# Given data
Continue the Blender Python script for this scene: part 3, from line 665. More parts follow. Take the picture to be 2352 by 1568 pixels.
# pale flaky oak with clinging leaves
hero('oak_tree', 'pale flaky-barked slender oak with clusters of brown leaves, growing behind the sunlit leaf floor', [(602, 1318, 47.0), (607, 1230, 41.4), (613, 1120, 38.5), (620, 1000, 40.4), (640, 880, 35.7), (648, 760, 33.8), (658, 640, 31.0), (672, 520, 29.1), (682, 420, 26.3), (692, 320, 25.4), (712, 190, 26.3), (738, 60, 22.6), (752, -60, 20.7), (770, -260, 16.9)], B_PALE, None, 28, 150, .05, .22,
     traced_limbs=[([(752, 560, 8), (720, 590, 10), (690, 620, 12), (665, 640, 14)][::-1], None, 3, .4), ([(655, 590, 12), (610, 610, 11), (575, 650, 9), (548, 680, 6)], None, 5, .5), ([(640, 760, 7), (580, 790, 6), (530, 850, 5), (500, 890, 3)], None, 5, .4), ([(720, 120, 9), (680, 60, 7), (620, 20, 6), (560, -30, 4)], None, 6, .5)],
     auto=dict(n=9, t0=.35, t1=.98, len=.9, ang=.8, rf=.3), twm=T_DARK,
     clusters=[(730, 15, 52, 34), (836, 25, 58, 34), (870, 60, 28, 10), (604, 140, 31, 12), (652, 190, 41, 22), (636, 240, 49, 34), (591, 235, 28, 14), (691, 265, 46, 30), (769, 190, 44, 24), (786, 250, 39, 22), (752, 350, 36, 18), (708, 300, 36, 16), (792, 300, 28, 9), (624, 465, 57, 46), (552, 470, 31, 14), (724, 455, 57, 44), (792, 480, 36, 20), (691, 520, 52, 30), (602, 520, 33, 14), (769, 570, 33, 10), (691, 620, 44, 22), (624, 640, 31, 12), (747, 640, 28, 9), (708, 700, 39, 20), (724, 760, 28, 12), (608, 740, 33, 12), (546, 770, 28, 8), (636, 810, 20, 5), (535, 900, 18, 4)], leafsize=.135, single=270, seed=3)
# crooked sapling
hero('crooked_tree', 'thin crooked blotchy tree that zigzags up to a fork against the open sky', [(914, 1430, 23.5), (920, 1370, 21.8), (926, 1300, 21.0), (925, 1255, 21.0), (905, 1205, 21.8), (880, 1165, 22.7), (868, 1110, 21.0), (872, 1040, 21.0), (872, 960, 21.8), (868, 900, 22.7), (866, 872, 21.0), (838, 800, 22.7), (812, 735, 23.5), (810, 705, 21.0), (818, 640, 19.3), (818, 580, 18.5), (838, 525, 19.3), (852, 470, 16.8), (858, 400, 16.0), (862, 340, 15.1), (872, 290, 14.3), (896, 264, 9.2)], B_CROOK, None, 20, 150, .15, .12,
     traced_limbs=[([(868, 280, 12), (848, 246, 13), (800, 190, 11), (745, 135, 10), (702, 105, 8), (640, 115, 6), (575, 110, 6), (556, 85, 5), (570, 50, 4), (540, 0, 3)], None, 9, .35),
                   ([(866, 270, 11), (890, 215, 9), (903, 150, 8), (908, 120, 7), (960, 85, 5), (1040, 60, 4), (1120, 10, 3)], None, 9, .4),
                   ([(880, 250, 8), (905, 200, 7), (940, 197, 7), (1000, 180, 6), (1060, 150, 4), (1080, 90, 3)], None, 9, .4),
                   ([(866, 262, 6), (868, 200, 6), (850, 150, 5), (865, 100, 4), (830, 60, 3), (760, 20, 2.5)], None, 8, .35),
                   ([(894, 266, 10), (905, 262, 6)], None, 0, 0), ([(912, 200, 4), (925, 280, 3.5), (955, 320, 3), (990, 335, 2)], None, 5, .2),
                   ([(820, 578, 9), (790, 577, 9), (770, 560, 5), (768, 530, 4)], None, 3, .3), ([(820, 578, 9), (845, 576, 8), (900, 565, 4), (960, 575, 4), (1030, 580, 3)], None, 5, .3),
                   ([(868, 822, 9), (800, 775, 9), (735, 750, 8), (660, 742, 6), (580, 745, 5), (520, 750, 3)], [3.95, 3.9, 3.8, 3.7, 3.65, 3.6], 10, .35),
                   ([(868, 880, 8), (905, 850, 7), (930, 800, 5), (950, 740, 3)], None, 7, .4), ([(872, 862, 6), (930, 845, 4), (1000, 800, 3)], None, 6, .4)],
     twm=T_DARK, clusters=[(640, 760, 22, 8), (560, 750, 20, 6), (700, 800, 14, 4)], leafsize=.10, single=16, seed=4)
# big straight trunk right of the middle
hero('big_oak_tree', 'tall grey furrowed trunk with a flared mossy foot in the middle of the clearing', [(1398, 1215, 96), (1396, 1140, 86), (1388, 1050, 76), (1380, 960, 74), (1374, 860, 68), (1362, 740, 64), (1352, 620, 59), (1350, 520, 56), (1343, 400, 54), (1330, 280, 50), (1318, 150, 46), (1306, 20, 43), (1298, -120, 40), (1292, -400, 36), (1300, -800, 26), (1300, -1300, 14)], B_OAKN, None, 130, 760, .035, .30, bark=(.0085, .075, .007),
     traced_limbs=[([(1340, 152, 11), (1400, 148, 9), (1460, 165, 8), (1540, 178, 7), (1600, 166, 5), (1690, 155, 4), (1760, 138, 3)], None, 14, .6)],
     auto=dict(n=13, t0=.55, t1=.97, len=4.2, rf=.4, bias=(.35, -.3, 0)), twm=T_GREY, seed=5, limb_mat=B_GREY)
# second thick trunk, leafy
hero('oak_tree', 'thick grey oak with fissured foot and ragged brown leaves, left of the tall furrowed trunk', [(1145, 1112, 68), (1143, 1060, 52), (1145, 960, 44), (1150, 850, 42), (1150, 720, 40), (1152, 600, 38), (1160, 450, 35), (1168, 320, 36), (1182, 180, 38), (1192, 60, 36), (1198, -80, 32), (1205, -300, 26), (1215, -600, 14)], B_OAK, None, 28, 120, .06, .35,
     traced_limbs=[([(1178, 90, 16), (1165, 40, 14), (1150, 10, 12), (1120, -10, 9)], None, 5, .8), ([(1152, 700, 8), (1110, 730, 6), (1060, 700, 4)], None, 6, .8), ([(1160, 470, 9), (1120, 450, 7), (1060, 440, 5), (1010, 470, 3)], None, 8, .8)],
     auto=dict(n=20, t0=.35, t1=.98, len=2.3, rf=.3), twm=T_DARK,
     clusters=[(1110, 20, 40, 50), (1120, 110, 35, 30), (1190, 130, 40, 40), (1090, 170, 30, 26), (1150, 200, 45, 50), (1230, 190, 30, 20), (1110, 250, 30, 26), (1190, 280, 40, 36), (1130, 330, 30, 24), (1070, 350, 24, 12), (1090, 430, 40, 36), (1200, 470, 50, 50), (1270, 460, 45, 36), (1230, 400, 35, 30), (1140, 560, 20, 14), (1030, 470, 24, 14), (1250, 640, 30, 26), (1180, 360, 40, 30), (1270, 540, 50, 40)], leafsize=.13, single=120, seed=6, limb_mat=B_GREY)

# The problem
Nothing should be left out: repeat all of the data exactly.

# Result of this exercise
Continue the Blender Python script for this scene: part 3, from line 665. More parts follow. Take the picture to be 2352 by 1568 pixels.
# pale flaky oak with clinging leaves
hero('oak_tree', 'pale flaky-barked slender oak with clusters of brown leaves, growing behind the sunlit leaf floor', [(602, 1318, 47.0), (607, 1230, 41.4), (613, 1120, 38.5), (620, 1000, 40.4), (640, 880, 35.7), (648, 760, 33.8), (658, 640, 31.0), (672, 520, 29.1), (682, 420, 26.3), (692, 320, 25.4), (712, 190, 26.3), (738, 60, 22.6), (752, -60, 20.7), (770, -260, 16.9)], B_PALE, None, 28, 150, .05, .22,
     traced_limbs=[([(752, 560, 8), (720, 590, 10), (690, 620, 12), (665, 640, 14)][::-1], None, 3, .4), ([(655, 590, 12), (610, 610, 11), (575, 650, 9), (548, 680, 6)], None, 5, .5), ([(640, 760, 7), (580, 790, 6), (530, 850, 5), (500, 890, 3)], None, 5, .4), ([(720, 120, 9), (680, 60, 7), (620, 20, 6), (560, -30, 4)], None, 6, .5)],
     auto=dict(n=9, t0=.35, t1=.98, len=.9, ang=.8, rf=.3), twm=T_DARK,
     clusters=[(730, 15, 52, 34), (836, 25, 58, 34), (870, 60, 28, 10), (604, 140, 31, 12), (652, 190, 41, 22), (636, 240, 49, 34), (591, 235, 28, 14), (691, 265, 46, 30), (769, 190, 44, 24), (786, 250, 39, 22), (752, 350, 36, 18), (708, 300, 36, 16), (792, 300, 28, 9), (624, 465, 57, 46), (552, 470, 31, 14), (724, 455, 57, 44), (792, 480, 36, 20), (691, 520, 52, 30), (602, 520, 33, 14), (769, 570, 33, 10), (691, 620, 44, 22), (624, 640, 31, 12), (747, 640, 28, 9), (708, 700, 39, 20), (724, 760, 28, 12), (608, 740, 33, 12), (546, 770, 28, 8), (636, 810, 20, 5), (535, 900, 18, 4)], leafsize=.135, single=270, seed=3)
# crooked sapling
hero('crooked_tree', 'thin crooked blotchy tree that zigzags up to a fork against the open sky', [(914, 1430, 23.5), (920, 1370, 21.8), (926, 1300, 21.0), (925, 1255, 21.0), (905, 1205, 21.8), (880, 1165, 22.7), (868, 1110, 21.0), (872, 1040, 21.0), (872, 960, 21.8), (868, 900, 22.7), (866, 872, 21.0), (838, 800, 22.7), (812, 735, 23.5), (810, 705, 21.0), (818, 640, 19.3), (818, 580, 18.5), (838, 525, 19.3), (852, 470, 16.8), (858, 400, 16.0), (862, 340, 15.1), (872, 290, 14.3), (896, 264, 9.2)], B_CROOK, None, 20, 150, .15, .12,
     traced_limbs=[([(868, 280, 12), (848, 246, 13), (800, 190, 11), (745, 135, 10), (702, 105, 8), (640, 115, 6), (575, 110, 6), (556, 85, 5), (570, 50, 4), (540, 0, 3)], None, 9, .35),
                   ([(866, 270, 11), (890, 215, 9), (903, 150, 8), (908, 120, 7), (960, 85, 5), (1040, 60, 4), (1120, 10, 3)], None, 9, .4),
                   ([(880, 250, 8), (905, 200, 7), (940, 197, 7), (1000, 180, 6), (1060, 150, 4), (1080, 90, 3)], None, 9, .4),
                   ([(866, 262, 6), (868, 200, 6), (850, 150, 5), (865, 100, 4), (830, 60, 3), (760, 20, 2.5)], None, 8, .35),
                   ([(894, 266, 10), (905, 262, 6)], None, 0, 0), ([(912, 200, 4), (925, 280, 3.5), (955, 320, 3), (990, 335, 2)], None, 5, .2),
                   ([(820, 578, 9), (790, 577, 9), (770, 560, 5), (768, 530, 4)], None, 3, .3), ([(820, 578, 9), (845, 576, 8), (900, 565, 4), (960, 575, 4), (1030, 580, 3)], None, 5, .3),
                   ([(868, 822, 9), (800, 775, 9), (735, 750, 8), (660, 742, 6), (580, 745, 5), (520, 750, 3)], [3.95, 3.9, 3.8, 3.7, 3.65, 3.6], 10, .35),
                   ([(868, 880, 8), (905, 850, 7), (930, 800, 5), (950, 740, 3)], None, 7, .4), ([(872, 862, 6), (930, 845, 4), (1000, 800, 3)], None, 6, .4)],
     twm=T_DARK, clusters=[(640, 760, 22, 8), (560, 750, 20, 6), (700, 800, 14, 4)], leafsize=.10, single=16, seed=4)
# big straight trunk right of the middle
hero('big_oak_tree', 'tall grey furrowed trunk with a flared mossy foot in the middle of the clearing', [(1398, 1215, 96), (1396, 1140, 86), (1388, 1050, 76), (1380, 960, 74), (1374, 860, 68), (1362, 740, 64), (1352, 620, 59), (1350, 520, 56), (1343, 400, 54), (1330, 280, 50), (1318, 150, 46), (1306, 20, 43), (1298, -120, 40), (1292, -400, 36), (1300, -800, 26), (1300, -1300, 14)], B_OAKN, None, 130, 760, .035, .30, bark=(.0085, .075, .007),
     traced_limbs=[([(1340, 152, 11), (1400, 148, 9), (1460, 165, 8), (1540, 178, 7), (1600, 166, 5), (1690, 155, 4), (1760, 138, 3)], None, 14, .6)],
     auto=dict(n=13, t0=.55, t1=.97, len=4.2, rf=.4, bias=(.35, -.3, 0)), twm=T_GREY, seed=5, limb_mat=B_GREY)
# second thick trunk, leafy
hero('oak_tree', 'thick grey oak with fissured foot and ragged brown leaves, left of the tall furrowed trunk', [(1145, 1112, 68), (1143, 1060, 52), (1145, 960, 44), (1150, 850, 42), (1150, 720, 40), (1152, 600, 38), (1160, 450, 35), (1168, 320, 36), (1182, 180, 38), (1192, 60, 36), (1198, -80, 32), (1205, -300, 26), (1215, -600, 14)], B_OAK, None, 28, 120, .06, .35,
     traced_limbs=[([(1178, 90, 16), (1165, 40, 14), (1150, 10, 12), (1120, -10, 9)], None, 5, .8), ([(1152, 700, 8), (1110, 730, 6), (1060, 700, 4)], None, 6, .8), ([(1160, 470, 9), (1120, 450, 7), (1060, 440, 5), (1010, 470, 3)], None, 8, .8)],
     auto=dict(n=20, t0=.35, t1=.98, len=2.3, rf=.3), twm=T_DARK,
     clusters=[(1110, 20, 40, 50), (1120, 110, 35, 30), (1190, 130, 40, 40), (1090, 170, 30, 26), (1150, 200, 45, 50), (1230, 190, 30, 20), (1110, 250, 30, 26), (1190, 280, 40, 36), (1130, 330, 30, 24), (1070, 350, 24, 12), (1090, 430, 40, 36), (1200, 470, 50, 50), (1270, 460, 45, 36), (1230, 400, 35, 30), (1140, 560, 20, 14), (1030, 470, 24, 14), (1250, 640, 30, 26), (1180, 360, 40, 30), (1270, 540, 50, 40)], leafsize=.13, single=120, seed=6, limb_mat=B_GREY)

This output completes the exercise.